Analyst · HITE Hedge Asset Management.

Yes, we've given you the guidance and kind of that's what we're going to stick with.

Operator

Operator

[Operator Instructions] Our next question comes from the line of Rob Longnecker with Jovetree.

Robert Longnecker

Analyst · Jovetree.

Can you provide a little more volume -- a little more detail on crude volumes in the quarter, please?

Eric Slifka

Analyst · Jovetree.

You know what we've given historically, we've given some volumes that are through Albany. When I sort of want to -- I do want to talk a little bit about that. So looking back in Q2, we came -- we announced about 100,000 barrels, maybe 102,000 barrels a day to the Albany facility. Q3 was somewhere around 80,000 barrels a day. But looking forward, those volumes have really picked up substantially. Those numbers, too, that I gave you, sorry, were all products by rail there, right? So -- but those volumes had picked up more recently. So we think you'll sort of look back and take a look at the volumes that we've done in Q2. And we see it heading back to those kind of numbers and maybe even more, so...

Robert Longnecker

Analyst · Jovetree.

And were you guys moving -- I know in the past, you have moved some barrels sort of on your own account. Is that something you did in the quarter?

Eric Slifka

Analyst · Jovetree.

Yes, we continually -- as an opportunity presents itself, we will move barrels ourselves, right?

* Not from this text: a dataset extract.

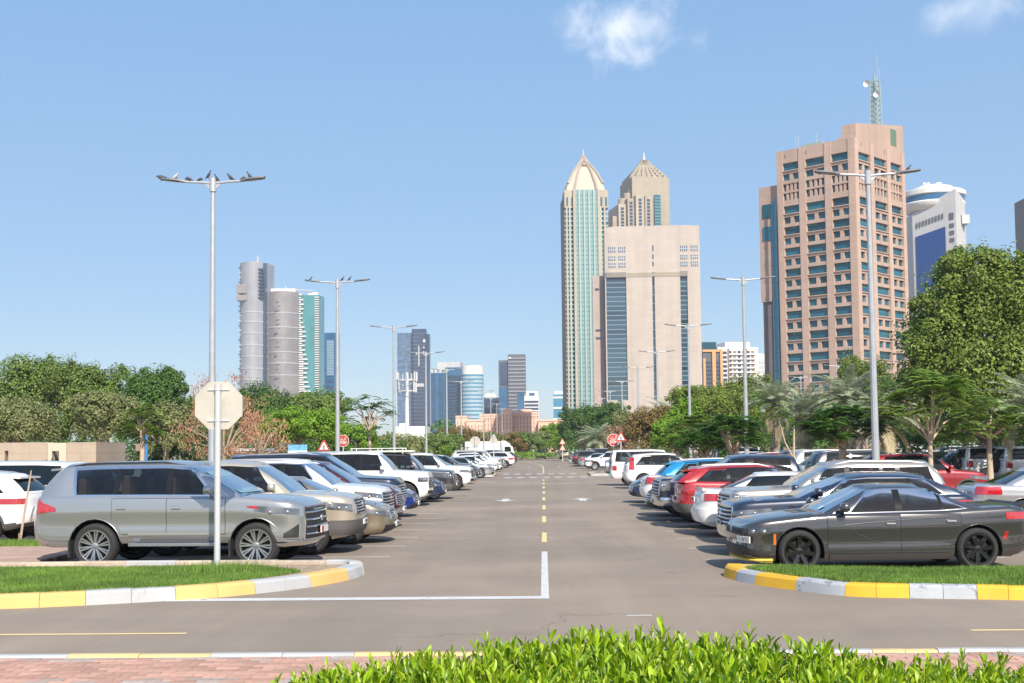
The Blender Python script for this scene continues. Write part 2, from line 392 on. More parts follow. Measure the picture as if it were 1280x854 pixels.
# far end of the aisle: curved centre line and give-way dashes
pts = [(0, 97), (0.0, 120), (-0.1, 135), (-0.5, 150), (-1.4, 165), (-2.6, 178)]
vs = []; 
for x, y in pts: vs += [(x-.05, y, .004), (x+.05, y, .004)]
MB().add(vs, [(2*i, 2*i+1, 2*i+3, 2*i+2) for i in range(len(pts)-1)]).build('curved_centre_line', M_YEL_LINE, road, 0)
for i in range(-4, 1): flat('give_way_dash', rect(i*.95-.3, i*.95+.3, 176, 178), M_WHITE_LINE, parent=road)
flat('road_patch', rect(0.98, 1.28, 15.0, 15.07), M_FAINT_LINE, parent=road)

# ---- kerbs
def smooth_path(pts, step=0.12):
    out = []; P = [pts[0]]+list(pts)+[pts[-1]]
    for i in range(1, len(P)-2):
        p0, p1, p2, p3 = [np.array(p, float) for p in P[i-1:i+3]]
        n = max(2, int(np.linalg.norm(p2-p1)/step))
        for k in range(n):
            t = k/n; out.append(0.5*((2*p1)+(-p0+p2)*t+(2*p0-5*p1+4*p2-p3)*t*t+(-p0+3*p1-3*p2+p3)*t**3))
    out.append(np.array(pts[-1], float)); return np.array(out)
def kerb(pts, stones, h=0.2, w=0.28, side=1, slope=0.05):
    """stones: list of (path fraction start, end, material); side +1 keeps the kerb body to the left of the path"""
    P = smooth_path(pts); d = np.gradient(P, axis=0); d /= np.linalg.norm(d, axis=1)[:, None]
    nrm = np.stack([-d[:, 1], d[:, 0]], 1)*side
    S = np.concatenate([[0], np.cumsum(np.linalg.norm(np.diff(P, axis=0), axis=1))]); T = S[-1]
    root = put('kerb', None, None, kind='structure')
    for (a, b, m) in stones:
        a = a*T+0.003; b = b*T-0.003
        q = np.concatenate([[a], S[(S > a+.03) & (S < b-.03)], [b]])
        px = np.interp(q, S, P[:, 0]); py = np.interp(q, S, P[:, 1]); ax = np.interp(q, S, nrm[:, 0]); ay = np.interp(q, S, nrm[:, 1])
        mb = MB(); dz = random.uniform(-.006, .006)
        prof = [(0, -.03), (slope*.8, h-.035+dz), (slope+.03, h+dz), (w-.015, h+dz), (w, h-.015+dz), (w, -.03)]
        G = [[(px[i]+ax[i]*o, py[i]+ay[i]*o, z) for (o, z) in prof] for i in range(len(q))]
        mb.grid(G, flip=(side > 0)); n = len(prof)
        e = len(mb.v)
        mb.f.append(tuple(range(n))); mb.m.append(0); mb.f.append(tuple(range(e-1, e-n-1, -1))); mb.m.append(0)
        mb.build('kerb_stone', m, root, 25, fix=True)
    return P, nrm
def frac_at(pts, px):
    """path fraction at which the path crosses a pixel column of the photograph"""
    P = smooth_path(pts); S = np.concatenate([[0], np.cumsum(np.linalg.norm(np.diff(P, axis=0), axis=1))])/np.linalg.norm(np.diff(P, axis=0), axis=1).sum()
    X = np.array([project((p[0], p[1], 0.1))[0] for p in P]); o = np.argsort(X)
    return float(np.interp(px, X[o], S[o]))
def cut(bounds, n=2):
    out = []
    for (a, b, m) in bounds:
        for i in range(n): out.append((a+(b-a)*i/n, a+(b-a)*(i+1)/n, m))
    return out
# left island (front edge walks left to right, kerb body lies to the left of the path)
LF = [(-14.5, 15.75), (-11.5, 15.8), (-9.0, 15.92), (-7.05, 16.1), (-5.0, 16.9), (-4.08, 17.6), (-3.43, 18.45), (-3.03, 19.4), (-2.93, 20.15)]
bx = [-420, -330, -230, -120, 0-10, 107, 220, 320, 390, 437, 470]
fr = [frac_at(LF, x) for x in bx]; fr[0] = 0; fr[-1] = 1
cols = [M_KYP, M_KGP, M_KYP, M_KGP, M_KYP, M_KGP, M_KYP, M_KGP, M_KYP, M_KGP]
lb = list(zip(fr[:-1], fr[1:], cols))
PLf, NLf = kerb(LF, cut(lb[:-1])+[lb[-1]], 0.175, 0.3, 1)
LB = [(-2.93, 20.22), (-3.2, 20.56), (-4.2, 20.66), (-9.0, 20.7), (-14.5, 20.7)]
PLb, _ = kerb(LB, [(i/14, (i+1)/14, M_KGP if i in (0, 4) else M_KC) for i in range(14)], 0.215, 0.26, 1)
RF = [(14.0, 15.9), (10, 15.98), (7.4, 16.08), (6.3, 16.2), (5.75, 16.33), (4.9, 16.5), (4.05, 16.78), (3.48, 17.52), (3.0, 18.4), (2.78, 19.3), (2.82, 19.75)][::-1]
bx = [880, 918, 942, 993, 1055, 1137, 1222, 1300, 1390, 1480, 1590]
fr = [frac_at(RF, x) for x in bx]; fr[0] = 0; fr[-1] = 1
cols = [M_KY, M_KG]*5
rb = list(zip(fr[:-1], fr[1:], cols))
PRf, NRf = kerb(RF, [rb[0], rb[1]]+cut(rb[2:]), 0.17, 0.3, 1)
RB = [(2.98, 19.8), (3.3, 19.98), (4.5, 19.3), (6.0, 19.05), (9, 19.0), (14.0, 19.0)]
RB = [(14.0, 18.95), (9, 18.95), (5.2, 18.95), (4.2, 19.2), (3.4, 19.75), (2.92, 19.86)]
kerb(RB, [(i/12, (i+1)/12, M_KC if i != 11 else M_KYP) for i in range(12)], 0.16, 0.24, 1)
def island(poly, z, m, name='island'):
    mb = MB(); mb.prism(poly, -0.02, z); return structure(name, mb, m)
def inset(P, N_, d): return [(p[0]+n[0]*d, p[1]+n[1]*d) for p, n in zip(P, N_)]
li = inset(PLf, NLf, 0.27)[::6]; island(li+[(-3.3, 20.42), (-14.5, 20.46)], 0.15, M_SOIL)
ri = inset(PRf, NRf, 0.27)[::6]; island(ri+[(14.0, 18.8), (5.2, 18.8), (4.2, 19.05), (3.55, 19.55)], 0.15, M_SOIL)
# ---- grass on the islands
M_GRASS = mat('grass_blades', (0.1, 0.22, 0.02), 0.6, island=[(0.07, 0.16, 0.02), (0.12, 0.24, 0.03), (0.18, 0.31, 0.045), (0.27, 0.33, 0.09)], transl=0.3, noise=(1.1, .32, 4))
M_TURF = mat('turf_soil', (0.17, 0.165, 0.07), 0.95, noise=(5, 0.45))
def inside(poly, X, Y):
    c = np.zeros(len(X), bool); n = len(poly)
    for i in range(n):
        x0, y0 = poly[i]; x1, y1 = poly[i-1]
        k = ((y0 > Y) != (y1 > Y)) & (X < (x1-x0)*(Y-y0)/(y1-y0+1e-12)+x0); c ^= k
    return c
def blades(name, X, Y, Z, h, w, m, lean=0.5, **kw):
    n = len(X); a = rng.uniform(0, 2*np.pi, n); l = rng.uniform(0, 1, n)*lean*h; b = rng.uniform(0, 2*np.pi, n)
    dx, dy = np.cos(a)*w/2, np.sin(a)*w/2
    V = np.empty((n, 3, 3)); V[:, 0] = np.stack([X-dx, Y-dy, Z], 1); V[:, 1] = np.stack([X+dx, Y+dy, Z], 1); V[:, 2] = np.stack([X+np.cos(b)*l, Y+np.sin(b)*l, Z+h], 1)
    return put(name, np_mesh(name, V.reshape(-1, 3), np.arange(n*3).reshape(-1, 3), m), kind='stuff', **kw)
def lawn(poly, n, hmin, hmax, z=0.155, keep=None, soil=True):
    xs = [p[0] for p in poly]; ys = [p[1] for p in poly]
    X = rng.uniform(min(xs), max(xs), n*2); Y = rng.uniform(min(ys), max(ys), n*2); k = inside(poly, X, Y); X, Y = X[k], Y[k]
    if keep is not None: k = keep(X, Y); X, Y = X[k], Y[k]
    hh = rng.uniform(hmin, hmax, len(X))
    return blades('grass', X, Y, np.full(len(X), z), hh, 0.014, M_GRASS)
gl = inset(PLf, NLf, 0.2)[::6]; GL = gl[:-4]+[(-3.75, 19.1), (-4.6, 19.9), (-14.5, 20.05)]
flatgl = inset(PLf, NLf, 0.26)[::6][:-4]+[(-3.75, 19.1), (-4.6, 19.85), (-14.5, 20.0)]
mb = MB(); mb.add([(x, y, 0.154) for x, y in flatgl], [tuple(range(len(flatgl)))]); structure('lawn', mb, M_TURF, angle=0)
PATCHY = lambda X, Y: (np.sin(X*2.3+1.7*np.sin(Y*3.1))+np.sin(Y*4.7+X*1.3)+rng.normal(0, .45, len(X))) < 1.25
lawn(GL, 125000, 0.025, 0.07, keep=PATCHY)
X = rng.normal(-5.0, 0.35, 1500); Y = rng.normal(19.0, 0.22, 1500); blades('tall_grass', X, Y, np.full(1500, .155), rng.uniform(.1, .2, 1500), .013, M_GRASS)
gr_ = inset(PRf, NRf, 0.2)[::6]; GR = [p for p in gr_ if p[1] < 19.15][::1]+[(14, 18.68), (5.2, 18.68), (4.2, 18.92), (3.5, 19.35)]
fg = [p for p in inset(PRf, NRf, 0.26)[::6] if p[1] < 19.1]+[(14, 18.66), (5.2, 18.66), (4.2, 18.9), (3.55, 19.3)]
mb = MB(); mb.add([(x, y, 0.154) for x, y in fg], [tuple(range(len(fg)))]); structure('lawn', mb, M_TURF, angle=0)
lawn(GR, 105000, 0.03, 0.085, keep=PATCHY)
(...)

And obviously, in Q3, as those opportunities were limited in crude, we did less of that. And then you had the other products. But I think the point is, it's interesting because if you look at the spread, roughly 100,000 barrels of product corridor, 80,000 in a quarter whether the spreads could come right, weigh in. I think that really goes to the strength and stability of the business.

Robert Longnecker

Analyst · Jovetree.

Spreads obviously jumped around a lot in the quarter. When they got really bad, were things -- obviously, it takes time for people to change their plans. I mean, were there discussions starting to happen that people started to back away or they happened too quickly or...

Eric Slifka

Analyst · Jovetree.

I mean, we had term business through the facility, and that's really what drove the volumes, right? So we do some spot business there, but these base volumes are stable.

Operator

Operator

[Operator Instructions] There are no further questions at this time. I would now like to turn the floor back over to Mr. Slifka for his closing comments.

Eric Slifka

Analyst

Thank you for joining us this morning. We look forward to updating on our progress next quarter. Have a great day, everybody. Thank you.

Operator

Operator

Ladies and gentlemen, this does conclude today's teleconference. You may disconnect your lines at this time. Thank you for your participation, and have a wonderful day.